▶ [Information supplied]
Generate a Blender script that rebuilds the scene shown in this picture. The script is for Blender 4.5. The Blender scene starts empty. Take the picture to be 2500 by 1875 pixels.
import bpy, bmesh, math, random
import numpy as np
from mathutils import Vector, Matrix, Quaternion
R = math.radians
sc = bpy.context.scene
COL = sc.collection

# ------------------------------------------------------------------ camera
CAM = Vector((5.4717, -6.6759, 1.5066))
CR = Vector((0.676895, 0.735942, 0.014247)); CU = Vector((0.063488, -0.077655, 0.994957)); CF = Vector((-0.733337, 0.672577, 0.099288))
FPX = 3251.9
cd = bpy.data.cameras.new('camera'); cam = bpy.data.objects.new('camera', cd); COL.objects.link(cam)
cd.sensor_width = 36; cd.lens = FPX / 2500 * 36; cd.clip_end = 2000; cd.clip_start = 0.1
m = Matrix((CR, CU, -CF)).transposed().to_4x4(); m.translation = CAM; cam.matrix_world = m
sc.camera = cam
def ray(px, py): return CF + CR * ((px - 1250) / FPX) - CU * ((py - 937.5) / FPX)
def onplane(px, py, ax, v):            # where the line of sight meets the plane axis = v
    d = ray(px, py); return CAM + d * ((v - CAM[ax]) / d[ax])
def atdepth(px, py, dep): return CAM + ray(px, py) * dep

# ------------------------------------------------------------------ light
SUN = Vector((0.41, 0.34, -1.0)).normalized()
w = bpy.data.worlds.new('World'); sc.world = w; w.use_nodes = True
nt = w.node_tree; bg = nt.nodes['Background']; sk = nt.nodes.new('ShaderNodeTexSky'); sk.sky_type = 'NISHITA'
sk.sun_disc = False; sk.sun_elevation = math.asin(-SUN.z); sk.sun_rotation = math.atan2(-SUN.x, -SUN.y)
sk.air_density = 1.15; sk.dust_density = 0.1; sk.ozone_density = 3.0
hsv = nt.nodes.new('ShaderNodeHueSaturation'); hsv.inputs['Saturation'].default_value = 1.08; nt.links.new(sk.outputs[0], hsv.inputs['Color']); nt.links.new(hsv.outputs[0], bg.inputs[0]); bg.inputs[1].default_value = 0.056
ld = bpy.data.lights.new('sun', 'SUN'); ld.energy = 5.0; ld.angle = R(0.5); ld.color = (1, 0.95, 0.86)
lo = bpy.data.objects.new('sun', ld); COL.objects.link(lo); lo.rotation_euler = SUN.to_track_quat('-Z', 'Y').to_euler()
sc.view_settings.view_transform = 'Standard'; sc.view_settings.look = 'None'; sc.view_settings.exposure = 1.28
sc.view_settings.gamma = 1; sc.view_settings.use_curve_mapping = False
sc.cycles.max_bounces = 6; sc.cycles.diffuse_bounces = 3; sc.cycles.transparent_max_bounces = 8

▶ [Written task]
Reproduce exactly, please, only the lines from the start of the data above to the line that contains "COL = sc.collection", with both ends kept.

▶ [Solution]
Generate a Blender script that rebuilds the scene shown in this picture. The script is for Blender 4.5. The Blender scene starts empty. Take the picture to be 2500 by 1875 pixels.
import bpy, bmesh, math, random
import numpy as np
from mathutils import Vector, Matrix, Quaternion
R = math.radians
sc = bpy.context.scene
COL = sc.collection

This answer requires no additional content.